By Mukul Dube

02 October, 2012
Countercurrents.org

A Supreme Court decision of 26 September 2012 was reported in the newspapers in a manner that suggested wishful thinking. Headlines are necessarily abbreviated, and those in this instance said that the SC had sent a message to “the police” about branding people on the basis of religion. The message, in fact, was specifically to the Gujarat Police: “District Superintendent of Police and Inspector General of Police and all others entrusted with the task of operating the law must not do anything which allows its misuse and abuse and [must] ensure that no innocent person has the feeling of sufferance only because ‘My name is Khan, but I am not a terrorist.’”

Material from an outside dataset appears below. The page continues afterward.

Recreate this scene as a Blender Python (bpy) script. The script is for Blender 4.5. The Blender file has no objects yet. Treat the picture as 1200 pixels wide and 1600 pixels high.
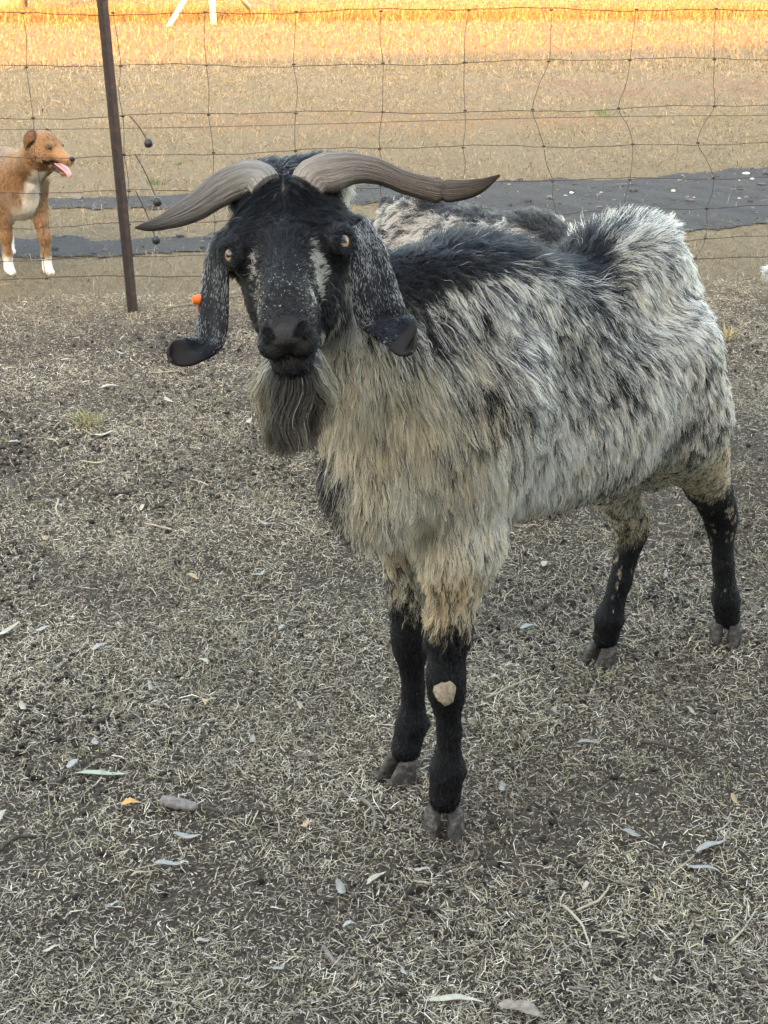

It could be argued that the message should have been sent out explicitly to all the police forces in the country, because there is probably no part of India in which Muslims are not automatically and unthinkingly treated as terrorists. The SC bench may well have decided not to make general its specific injunction because that could have invited the accusation that it had over-stepped its bounds.

It is, however, impossible for anyone connected with the application of the laws to be unaware of the noise that has recently been made about the targeting of Muslims in India in matters related to terrorism. Report after report from citizens’ groups has spoken of the indefensible and arguably motivated phenomenon, and there have been public meetings about it in many cities across the land. It is high on the agendas of those concerned with civil rights.

The SC was dealing with appeals related to a January 2002 judgment of a Designated Court in Gujarat in TADA cases from 1994, 1995 and 1996. The matter hinged on whether or not the necessary permission had been obtained from specified officials before the accused were charged under TADA.

The SC did not accept the prosecution’s contention that A.K. Suroliya, the Deputy Commissioner of Police, Crime Branch, had given the necessary permission. Among other things, it found the tale of lost documents too tall to swallow. However, it did not speak of penalising any of the persons involved in dishing out falsehoods to cover up the illegality of their action.

The realist will ask, of course, what good that would have done. We know that nearly all the enquiries into religious violence – I hold the expression “communal riot” to be a lie – starting with that into the Jabalpur violence of 1961, have pinned down responsibility and have spoken of officials’ dereliction of duty or worse. No punishment worth the name followed.

Recent judgments of many courts in cases related to terrorism which have exonerated the innocent individuals who were arrested and then incarcerated and tortured for long periods, in the process destroying their lives and those of their families, have also censured members of the police force and have recommended departmental action against them. Here too, no action other than the white-wash kind was taken.

Indeed, the report on the Special Cell of the Delhi Police released recently by the Jamia Teachers’ Solidarity Association gives examples of the absurdity of police functionaries actually being promoted and rewarded despite having had strictures passed against them by courts of law.

Do our country’s police forces function in circumstances of impunity? Are there means and mechanisms by which it can be ensured that the “upholders of the law” do not themselves go against the law in their actions? Or are the law-men to be always a law unto themselves?

Certainly there are rules within the police bureaucracy. The repeated recommendations by courts of departmental action call for these rules to be applied. However, there seems to be in the police bureaucracy – as in other bureaucracies which, coexisting with one another and also ranged against one another, go to make up the government – what might be called a culture of impunity or a kinship of impunity.

Every policeman, from constable to Inspector General or Commissioner, belongs to the same “family”: and while an unruly youngster may have his wrist slapped, he will not be expelled from the collectivity or have serious action taken against him. Every policeman is, after all, dependent on every other policeman. If one is harmed, all are harmed.

The courts are held to be supreme in matters to do with the law. But they are no more than another bureaucracy – the babudom of justice – and they cannot realistically be expected to apply to the police the laws which they apply to ordinary people. Thus the recommendation of departmental action, despite it being common knowledge that that is little more than a matter of going through the motions, appearing to impose discipline while merely covering up errors and crimes and warding off disgrace.

I see no reason why the courts must limit themselves to making recommendations. When they have taken independent action in many other circumstances, why should they be essentially toothless when the police are involved?